» Written exercise
Can you set down, exactly as they appear below, the lines from the opening of the material through the one bearing "COL = S.collection", minus the pictures?

» Dataset extract
>> Begin

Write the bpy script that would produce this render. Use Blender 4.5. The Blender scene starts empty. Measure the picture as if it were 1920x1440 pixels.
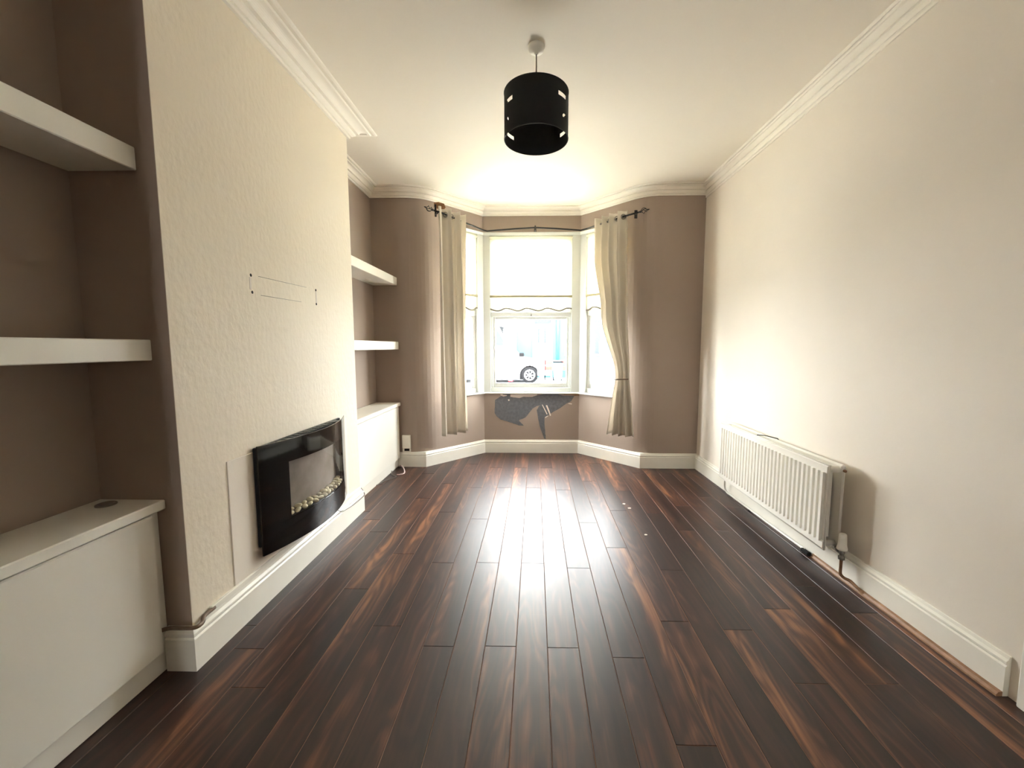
import bpy, math, random
from math import sin, cos, pi, radians, atan2, hypot
from mathutils import Vector, Matrix

random.seed(7)
S = bpy.context.scene
COL = S.collection

# ------------------------------------------------------------------ camera
cam_d = bpy.data.cameras.new('camera')
cam = bpy.data.objects.new('camera', cam_d)
COL.objects.link(cam)
S.camera = cam
F_PX = 760.0
PITCH = math.atan(70 / F_PX)
YAW = radians(1.3)
cam_d.sensor_width = 36
cam_d.lens = 36 * F_PX / 1920
cam_d.shift_x = -(1003 - 960 - F_PX * math.tan(YAW)) / 1920
cam_d.clip_start = 0.02
cam_d.clip_end = 300
cam.location = (0, 0, 1.25)
cam.rotation_euler = (pi / 2 - PITCH, 0, YAW)

# ------------------------------------------------------------------ world and exposure
W = bpy.data.worlds.new('overcast_sky')
S.world = W
W.use_nodes = True
wn = W.node_tree
wn.nodes.clear()
wo = wn.nodes.new('ShaderNodeOutputWorld')
wb = wn.nodes.new('ShaderNodeBackground')
wb.inputs['Color'].default_value = (0.965, 0.985, 1.0, 1)
wb.inputs['Strength'].default_value = 6.0
wn.links.new(wb.outputs[0], wo.inputs[0])
S.view_settings.view_transform = 'Standard'
S.view_settings.look = 'None'
S.view_settings.gamma = 1
S.view_settings.use_curve_mapping = False
S.view_settings.exposure = 3.38
S.cycles.max_bounces = 14
S.cycles.diffuse_bounces = 8
S.cycles.glossy_bounces = 4
S.cycles.transmission_bounces = 6
S.cycles.transparent_max_bounces = 12
S.cycles.caustics_reflective = False
S.cycles.caustics_refractive = False
S.cycles.sample_clamp_indirect = 30
S.cycles.use_denoising = True


def portal(loc, direction, w, h):
    """sky portal: guides the sampling of the sky through a window opening, gives no light of its own"""
    d = bpy.data.lights.new('window_daylight', 'AREA')
    d.shape = 'RECTANGLE'
    d.size = w
    d.size_y = h
    d.cycles.is_portal = True
    o = bpy.data.objects.new('window_daylight', d)
    COL.objects.link(o)
    o.location = loc
    o.rotation_euler = Vector(direction).to_track_quat('-Z', 'Z').to_euler()
    return o


# ------------------------------------------------------------------ mesh helpers
class MB:
    def __init__(s):
        s.v, s.f, s.m, s.sm = [], [], [], []

    def add(s, vs, fs, mi=0, smooth=False):
        b = len(s.v)
        s.v += [tuple(p) for p in vs]
        for f in fs:
            s.f.append(tuple(b + i for i in f))
            s.m.append(mi)
            s.sm.append(smooth)
        return s

    def box(s, a, b, mi=0):
        x0, y0, z0 = [min(a[i], b[i]) for i in range(3)]
        x1, y1, z1 = [max(a[i], b[i]) for i in range(3)]
        return s.add([(x0, y0, z0), (x1, y0, z0), (x1, y1, z0), (x0, y1, z0), (x0, y0, z1), (x1, y0, z1), (x1, y1, z1), (x0, y1, z1)],
                     [(0, 3, 2, 1), (4, 5, 6, 7), (0, 1, 5, 4), (1, 2, 6, 5), (2, 3, 7, 6), (3, 0, 4, 7)], mi)

    def bbox(s, a, b, c=0.003, mi=0):
        """box with chamfered edges"""
        x0, y0, z0 = [min(a[i], b[i]) for i in range(3)]
        x1, y1, z1 = [max(a[i], b[i]) for i in range(3)]
        c = min(c, (x1 - x0) * .45, (y1 - y0) * .45, (z1 - z0) * .45)
        vs, idx = [], {}
        for i, X in enumerate((x0, x1)):
            for j, Y in enumerate((y0, y1)):
                for k, Z in enumerate((z0, z1)):
                    sx, sy, sz = (1 - 2 * i), (1 - 2 * j), (1 - 2 * k)
                    for ax in range(3):
                        p = [X + sx * c, Y + sy * c, Z + sz * c]
                        p[ax] = (X, Y, Z)[ax]
                        idx[i, j, k, ax] = len(vs)
                        vs.append(p)
        fs = []
        for ax in range(3):
            for e in (0, 1):
                o = [a_ for a_ in range(3) if a_ != ax]
                q = []
                for (u, w) in ((0, 0), (1, 0), (1, 1), (0, 1)):
                    t = [0, 0, 0]
                    t[ax] = e
                    t[o[0]] = u
                    t[o[1]] = w
                    q.append(idx[t[0], t[1], t[2], ax])
                fs.append(q)
        for ax in range(3):
            o = [a_ for a_ in range(3) if a_ != ax]
            for u in (0, 1):
                for w in (0, 1):
                    q = []
                    for e in (0, 1):
                        t = [0, 0, 0]
                        t[ax] = e
                        t[o[0]] = u
                        t[o[1]] = w
                        q.append((t[0], t[1], t[2]))
                    fs.append([idx[(*q[0], o[0])], idx[(*q[1], o[0])], idx[(*q[1], o[1])], idx[(*q[0], o[1])]])
        for i in (0, 1):
            for j in (0, 1):
                for k in (0, 1):
                    fs.append([idx[i, j, k, 0], idx[i, j, k, 1], idx[i, j, k, 2]])
        return s.add(vs, fs, mi)

    def sweep(s, path, prof, mi=0, smooth=False, cap=True, closed_prof=True):
        """profile (d, z) swept along a plan path; d is measured to the right of the path direction"""
        n = len(path)
        rows = []
        for i in range(n):
            ns = []
            if i > 0:
                dx, dy = path[i][0] - path[i - 1][0], path[i][1] - path[i - 1][1]
                l = hypot(dx, dy)
                ns.append((dy / l, -dx / l))
            if i < n - 1:
                dx, dy = path[i + 1][0] - path[i][0], path[i + 1][1] - path[i][1]
                l = hypot(dx, dy)
                ns.append((dy / l, -dx / l))
            if len(ns) == 2:
                k = 1 + ns[0][0] * ns[1][0] + ns[0][1] * ns[1][1]
                m = ((ns[0][0] + ns[1][0]) / k, (ns[0][1] + ns[1][1]) / k)
            else:
                m = ns[0]
            rows.append([(path[i][0] + m[0] * d, path[i][1] + m[1] * d, z) for d, z in prof])
        p = len(prof)
        vs = [v for r in rows for v in r]
        fs = []
        for i in range(n - 1):
            for j in range(p if closed_prof else p - 1):
                k = (j + 1) % p
                fs.append((i * p + j, i * p + k, (i + 1) * p + k, (i + 1) * p + j))
        if cap:
            fs.append(tuple(range(p - 1, -1, -1)))
            fs.append(tuple((n - 1) * p + j for j in range(p)))
        return s.add(vs, fs, mi, smooth)

    def tube(s, pts, r, n=10, mi=0, cap=True):
        pts = [Vector(p) for p in pts]
        rs = r if isinstance(r, (list, tuple)) else [r] * len(pts)
        up = None
        vs, fs = [], []
        for i, p in enumerate(pts):
            t = (pts[min(i + 1, len(pts) - 1)] - pts[max(i - 1, 0)]).normalized()
            if up is None:
                up = Vector((0, 0, 1)) if abs(t.z) < .9 else Vector((1, 0, 0))
            a = t.cross(up).normalized()
            up = a.cross(t).normalized()
            for k in range(n):
                th = 2 * pi * k / n
                vs.append(p + (a * cos(th) + up * sin(th)) * rs[i])
        for i in range(len(pts) - 1):
            for k in range(n):
                k2 = (k + 1) % n
                fs.append((i * n + k, i * n + k2, (i + 1) * n + k2, (i + 1) * n + k))
        if cap:
            fs.append(tuple(range(n - 1, -1, -1)))
            fs.append(tuple((len(pts) - 1) * n + k for k in range(n)))
        return s.add(vs, fs, mi, True)

    def lathe(s, c, prof, n=32, axis='z', mi=0, smooth=True):
        """prof (r, h) turned about an axis through c"""
        vs, fs = [], []
        for r, h in prof:
            for k in range(n):
                th = 2 * pi * k / n
                a, b = r * cos(th), r * sin(th)
                q = {'z': (a, b, h), 'y': (a, h, b), 'x': (h, a, b)}[axis]
                vs.append((c[0] + q[0], c[1] + q[1], c[2] + q[2]))
        for i in range(len(prof) - 1):
            for k in range(n):
                k2 = (k + 1) % n
                fs.append((i * n + k, i * n + k2, (i + 1) * n + k2, (i + 1) * n + k))
        return s.add(vs, fs, mi, smooth)

    def prism(s, poly, fn, h0, h1, mi=0):
        """2D polygon extruded: fn(a, b, h) gives the point"""
        n = len(poly)
        vs = [fn(a, b, h0) for a, b in poly] + [fn(a, b, h1) for a, b in poly]
        fs = [tuple(range(n)), tuple(range(2 * n - 1, n - 1, -1))]
        fs += [(i, (i + 1) % n, n + (i + 1) % n, n + i) for i in range(n)]
        return s.add(vs, fs, mi)

    def mesh(s, name, mats):
        me = bpy.data.meshes.new(name)
        me.from_pydata(s.v, [], s.f)
        for m in (mats if isinstance(mats, (list, tuple)) else [mats]):
            me.materials.append(m)
        me.polygons.foreach_set('material_index', s.m)
        me.polygons.foreach_set('use_smooth', s.sm)
        me.validate()
        me.update()
        import bmesh
        bm = bmesh.new()
        bm.from_mesh(me)
        bmesh.ops.recalc_face_normals(bm, faces=bm.faces)
        bm.to_mesh(me)
        bm.free()
        return me

    def build(s, name, mats, parent=None):
        o = bpy.data.objects.new(name, s.mesh(name, mats))
        COL.objects.link(o)
        if parent:
            o.parent = parent
        return o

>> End

» Written solution
Write the bpy script that would produce this render. Use Blender 4.5. The Blender scene starts empty. Measure the picture as if it were 1920x1440 pixels.
import bpy, math, random
from math import sin, cos, pi, radians, atan2, hypot
from mathutils import Vector, Matrix

random.seed(7)
S = bpy.context.scene
COL = S.collection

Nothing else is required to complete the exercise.